Early Life and Education
Scarf was born on July 25, 1930, in Philadelphia, Pennsylvania, to parents of Ukrainian Jewish origins. His father Louis Harris Scarf immigrated to the United States in 1905 from Ukraine at the age of 18 and his mother Lena Elkman also came to the US in the same year at the age of 5. They married in 1929 and had two twin sons next year: Frederick Leonard Scarf and Herbert Eli Scarf. Herbert and Frederick went to the same public primary and high schools in Philadelphia. Herbert Scarf became very interested in mathematics in his early adolescence after reading the book: Men of Mathematics by E.T.Bell. He began to read calculus, geometry, number theory and theoretical mechanics by himself in high school. Herbert’s teachers at the South Philadelphia High School apparently did not know he had such avid mathematical interests, and were astonished when he was ranked first in the Pennsylvania Statewide Mathematical Tournament for high school students organized by Temple University in 1947.
Herbert Scarf and his brother Frederick went to Temple University in 1948 for their undergraduate education. During their undergraduate studies, they lived with their parents and commuted by subway between their parents’ house and the university. Their father had a small business but was hit badly by the Great Depression and did not quite recover from it.
At Temple University, Herbert Scarf chose mathematics as his major subject. He started to attend graduate courses on Real and Complex Variables, Analysis, Probability Theory, and Statistics in his sophomore year. He vividly remembers one of the faculty members of the mathematics department, Professor Marie Wurster, who was very kind to him, always encouraged him and spent an enormous amount of time talking to him about mathematical topics. In 1950, he placed in the top 10 of the 1950 William Lowell Putnam Mathematical Competition, the major mathematics competition among universities in the United States and Canada.
In the fall of 1951, Herbert Scarf got a scholarship from Princeton University and went there for his graduate training in mathematics, whereas his brother Frederick went to MIT for graduate study in physics. Frederick ultimately became a distinguished space scientist – he unfortunately died in Moscow at the early age of 57.
Among Scarf’s many classmates at Princeton were Ralph E. Gomory, Lloyd Shapley, John McCarthy, Marvin Minsky, Serge Lang and John Milnor. He also met Martin Shubik who was then a graduate student at the Department of Economics. At that time John Nash and Harold Kuhn had already left Princeton, but Scarf often saw them during their regular returns.
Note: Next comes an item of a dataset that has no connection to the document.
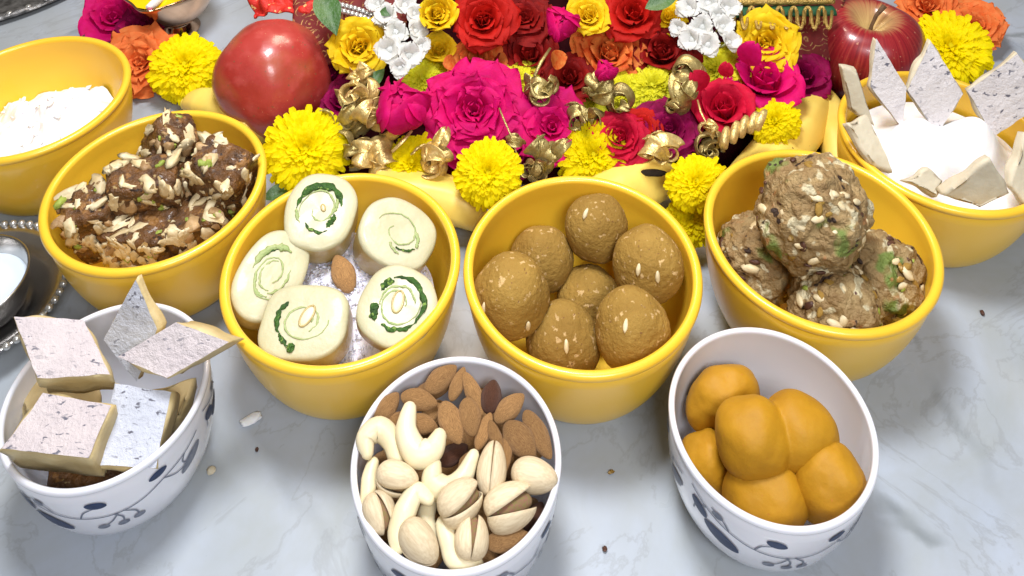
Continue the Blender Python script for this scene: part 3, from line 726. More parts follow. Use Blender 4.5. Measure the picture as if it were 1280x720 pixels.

At Princeton, Scarf became a close friend of Gomory – they remain friends after these many years and often meet each other. When Scarf was at Princeton, he did not study game theory or economics but knew Martin Shubik, Lloyd Shapley, and John Nash who were actively involved in the early development of game theory.
After World War II, Princeton had become a sanctuary for a large number of world leading scientists who had escaped from Nazi occupied Europe. Among them were Albert Einstein, John von Neumann, and Kurt Gödel. Scarf often saw Einstein strolling with Gödel from Einstein’s office at the Institute for Advanced Studies to his house on Mercer Street. Einstein always smiled benignly but his friend Gödel rarely did.
Scarf published his first scientific article ``Group invariant integration and the fundamental theorem of algebra” in the Proceedings of the National Academy of Sciences, in May, 1952. He attended Professor Saloman Bochner’s lectures about Haar Measure on Compact Topological Groups. One day Scarf made a sudden connection between this topic and a quite distant theme that he had been thinking about for quite some time. As a result he proposed an entirely novel proof for the fundamental theorem of algebra, stating that every polynomial in a single variable has at least one complex root.
Scarf’s academic adviser was Salomon Bochner. Scarf admired Bochner and maintained a good relationship with him until his death in 1982. Other professors in the Department of Mathematics were Emil Artin, William Feller, Ralph Fox, Solomon Lefschetz and Albert Tucker. Scarf wrote his PhD dissertation on partial differential equations over manifolds and received his PhD in 1954.